Mientras que el amor entre dos madrileños o dos españoles no tiene por qué desembocar en matrimonio, el de un español y un inmigrante sin papeles suele hacerlo. De 2000 a 2005 la cifra de enlaces mixtos se ha duplicado, pasando de 1.568 a 3.174. Esas parejas suelen tener tres tipos de engranajes: el amor, la solidaridad o amistad y el negocio.

Los primeros no requieren explicación. Cualquier persona de otro país, por el simple hecho de ser distinta, ya resulta interesante. Habrá quién rechace la diferencia, no necesariamente por racismo sino tan sólo por desinterés o pereza, pero para muchos enamorarse de un extranjero es indiscutiblemente enriquecedor. Los madrileños, que sufrimos especialmente (y en ocasiones disfrutamos) este vacío de pasión territorial, inmediatamente adoptamos una nueva patria a la que amar.
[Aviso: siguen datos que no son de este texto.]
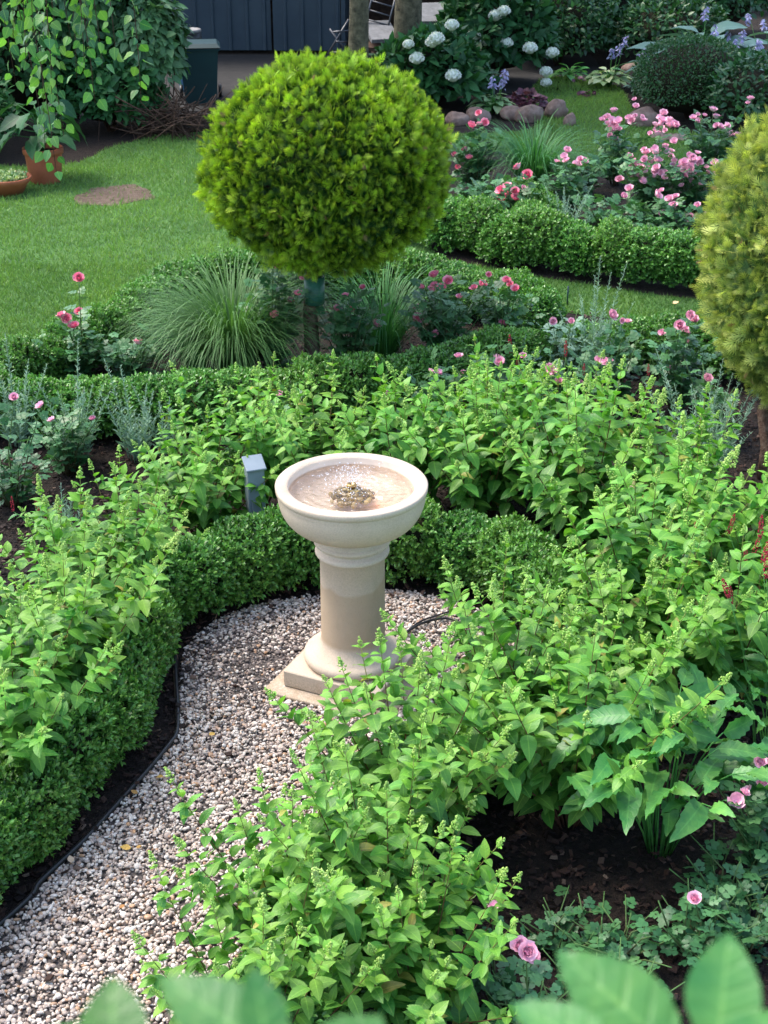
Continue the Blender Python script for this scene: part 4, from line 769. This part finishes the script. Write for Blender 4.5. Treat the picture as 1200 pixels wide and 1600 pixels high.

Casarse con alguien de otro estado significa otorgarle los papeles de residencia pero también simboliza nuestro ingreso sentimental en otra nacionalidad. Quizá tengamos la oportunidad de aprender otra lengua y con toda seguridad conoceremos otra forma de concebir el mundo, otra cultura, con suerte hasta sintamos nuestros los triunfos de una selección de fútbol en un Mundial.

El Ministerio de Justicia está muy alerta ante los fraudes de amor. Sabe que parte de ese número creciente de matrimonios mixtos o también llamados "blancos" (dos términos que, aparentemente, resultan contradictorios) son de conveniencia. Pero ese pacto no es siempre comercial. En ocasiones los madrileños se casan con extranjeros de los que no están enamorados pero a los que sí quieren mucho. Están dispuestos a pasar por el juzgado para que sus amigos o amigas consigan los papeles y puedan hacer una vida completamente normal en nuestro país. Esta clase de amor es casi tan enternecedor como el "clásico".

El tercer caso es el más sórdido: hombres y mujeres que venden su soltería por 3.000 euros. En estas situaciones las parejas apenas se conocen, por lo que es más duro pasar el test que detecta amores falsos, un cuestionario que los contrayentes han de responder por separado a cerca de la familia, las aficiones, el lado de la cama en el que duermen y hasta el color del cepillo de dientes de su "amado". A pesar de la ilegalidad de estas uniones, es difícil no hallarles en punto de ternura si hemos visto Matrimonio de conveniencia donde Andie MacDowell y Gérard Depardieu se enamoran de verdad mientras preparan el examen. Incluso en el peor de los casos, existe, pues, la posibilidad de que surja el amor a última hora y, además, quizá no esté tan mal que haya por ahí un madrileño y un inmigrante con mejores vidas separadas gracias a haberse casado, no por la Iglesia y de blanco, sino liberadamente "en blanco".